Kamu bankaları, konut satışlarını desteklemek için beşyüz bin liraya kadar konut kredilerinden aylık 0.99 (yıllık 11.88) faiz alıyor. Daha yüksek konut kredileri için bu faiz kademeli olarak artıyor. Söz gelimi 1 milyon üstü konut kredilerinin aylık 1.39 (yıllık yüzde 16.68)'e çıkıyor.
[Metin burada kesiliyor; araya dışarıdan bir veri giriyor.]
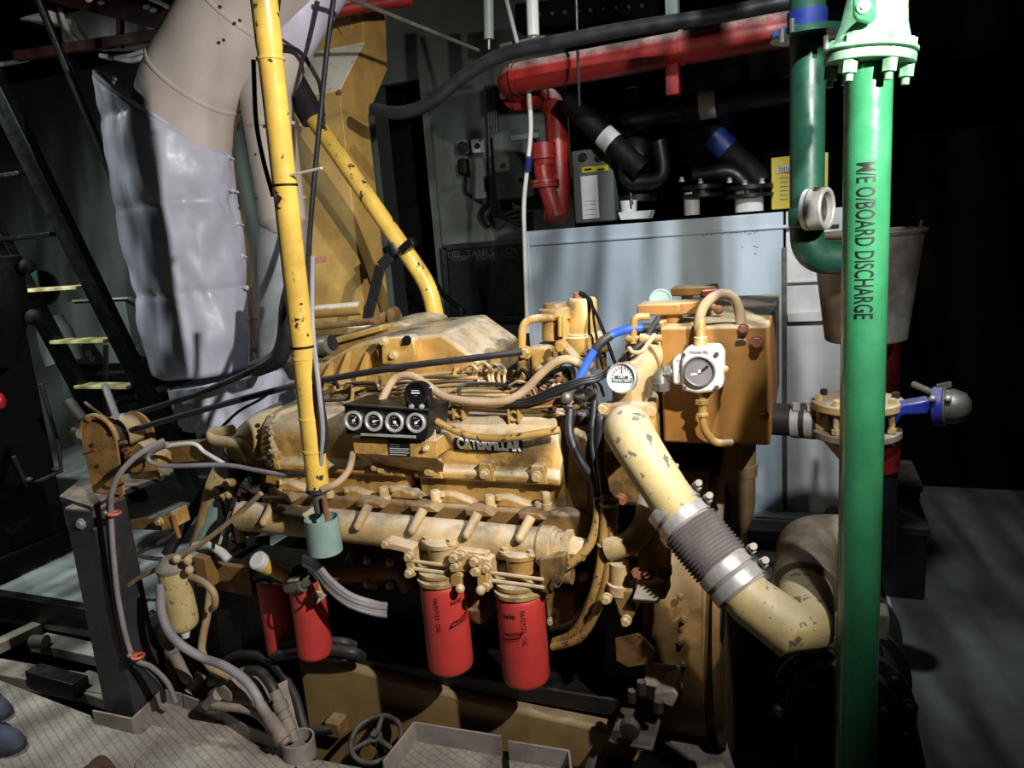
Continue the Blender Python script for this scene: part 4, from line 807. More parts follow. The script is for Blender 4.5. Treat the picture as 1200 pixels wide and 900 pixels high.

Merkez Bankası Ağustos ayı beklenti anketi sonuçlarına göre, 12 ay sonra TÜFE oranı yüzde 12.77 olarak bekleniyor. Bu şartlarda yıllık 11.88 konut kredi faizi, eksi reel faiz demektir. Bu eksi reel faiz kamu bankalarının zarar hanesine yazılacak ve bu zarar da hazine tarafından halkın vergileri ile kapatılacaktır.
Bu şartlarda konut alanlara halk cebinden destek veriyor demektir. Eğer bu konutlar sosyal konut olsaydı fazla sorun olmazdı. Zira sosyal konut toplumda gelir dağılımının düzelmesine ve sosyal huzurun artmasına katkı yapar. Bu da herkes için pozitif etki yapar. Vergilerimizle sosyal konut maliyetine katılmamızın sosyal maliyeti daha düşük kalır veya tersine sosyal fayda doğar.
Ancak kazın ayağı öğle değil… Devlet lüks konut yaparak gelir sağlıyor. Biz lüks konut alana da vergi desteği veriyoruz. Dahası, TOKİ bu lüks konutların imar iznini, plan ve projesini de kendisi yapıyor. Özel sektöre karşı haksız rekabet oluşuyor. Piyasa düzenini bozuyor.
Devlet tekellerini özelleştiren bir idarenin, bir özel mal olan lüks konut üretmesi çelişkili bir durum değil mi?
Dün sosyal medyada yer alan bir haber vardı: TOKİ' ile en fazla ortaklık yapan Ağaoğlu, değeri 9 milyon liraya ulaşan 5 aracını satışa çıkardı. Bu araçların içinde 2013 model bir Rolls Royce Fantom'un değeri 3 milyon 700 bin lira olarak belirtilmiş.